De um lado, segmentos do grande empresariado, incluindo o rentismo e o agronegócio poderosos, são atraídos para opção Lula em razão do desastre bolsonarista, entretanto exercendo pressão sobre o sistema de ideias que lastreiam o futuro programa de governo. Esperneiam através da grande mídia monopolizada, pondo gosto ruim em tudo que contrarie preceitos ultraliberais que lhes são tão caros.

Já à “esquerda” grupos barulhentos, contraditoriamente alguns ainda alojados na legenda petista, protestam contra a amplitude das alianças.

Em passagem recente de Lula por Pernambuco, facção barulhenta que na disputa estadual opta por ex-militante do PSB e do PT, hoje no Solidariedade, tem o desplante de comparecer aos eventos para agredir com palavras de ordem ofensivas e vaias componentes da frente popular e democrática reunida em torno da sua candidatura.

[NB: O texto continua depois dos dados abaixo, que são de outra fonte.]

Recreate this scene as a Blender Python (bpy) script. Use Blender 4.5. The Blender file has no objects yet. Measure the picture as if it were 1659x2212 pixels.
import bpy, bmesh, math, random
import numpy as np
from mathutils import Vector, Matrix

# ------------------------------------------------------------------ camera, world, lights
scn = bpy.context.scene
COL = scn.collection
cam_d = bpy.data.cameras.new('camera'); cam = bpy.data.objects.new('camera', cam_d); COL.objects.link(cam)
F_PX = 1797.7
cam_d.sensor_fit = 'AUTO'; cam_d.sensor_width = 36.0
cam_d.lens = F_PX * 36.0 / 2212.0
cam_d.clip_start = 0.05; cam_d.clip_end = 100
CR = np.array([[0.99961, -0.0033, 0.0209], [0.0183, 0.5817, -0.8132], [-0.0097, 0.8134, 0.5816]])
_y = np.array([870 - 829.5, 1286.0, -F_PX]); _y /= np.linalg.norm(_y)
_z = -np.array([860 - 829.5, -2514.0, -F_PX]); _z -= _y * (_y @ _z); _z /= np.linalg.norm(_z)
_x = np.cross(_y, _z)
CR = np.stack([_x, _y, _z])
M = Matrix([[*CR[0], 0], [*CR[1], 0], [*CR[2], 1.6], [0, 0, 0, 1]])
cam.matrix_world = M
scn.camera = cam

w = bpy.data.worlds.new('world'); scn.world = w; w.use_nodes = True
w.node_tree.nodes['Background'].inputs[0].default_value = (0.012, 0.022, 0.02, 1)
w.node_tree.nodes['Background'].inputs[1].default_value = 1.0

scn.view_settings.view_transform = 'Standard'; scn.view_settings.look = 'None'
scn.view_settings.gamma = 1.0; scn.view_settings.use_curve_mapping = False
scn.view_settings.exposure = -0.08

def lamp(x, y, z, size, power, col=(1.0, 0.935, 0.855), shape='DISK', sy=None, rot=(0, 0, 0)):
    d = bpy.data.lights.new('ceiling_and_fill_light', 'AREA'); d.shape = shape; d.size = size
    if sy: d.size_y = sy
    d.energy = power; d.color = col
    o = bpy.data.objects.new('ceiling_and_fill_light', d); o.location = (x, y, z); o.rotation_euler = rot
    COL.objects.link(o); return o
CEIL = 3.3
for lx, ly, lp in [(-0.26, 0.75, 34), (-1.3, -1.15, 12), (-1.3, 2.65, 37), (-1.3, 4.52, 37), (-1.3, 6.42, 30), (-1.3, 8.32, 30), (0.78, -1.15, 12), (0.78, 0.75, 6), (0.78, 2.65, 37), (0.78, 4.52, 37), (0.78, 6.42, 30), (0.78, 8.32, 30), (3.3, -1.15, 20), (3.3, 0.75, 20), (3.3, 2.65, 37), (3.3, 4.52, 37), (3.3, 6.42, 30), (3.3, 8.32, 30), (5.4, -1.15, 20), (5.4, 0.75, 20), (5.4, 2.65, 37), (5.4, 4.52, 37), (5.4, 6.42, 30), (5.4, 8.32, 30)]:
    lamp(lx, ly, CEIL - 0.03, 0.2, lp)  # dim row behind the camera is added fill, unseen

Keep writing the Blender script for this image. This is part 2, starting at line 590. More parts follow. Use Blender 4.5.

Como Lula tivesse sido eleito presidente duas vezes, e Dilma também duas vezes, impondo atestado ideológico ou folha corrida de coerência aos aliados de diversos matizes!

Assim, a velha assertiva de Lenin de que frequentemente os extremos se encontram no curso da luta concreta mais uma vez se confirma.

Ainda bem que o principal líder da empreitada tem maturidade e competência suficientes para seguir adiante se possível ampliando mais ainda o leque de alianças — para vencer e governar.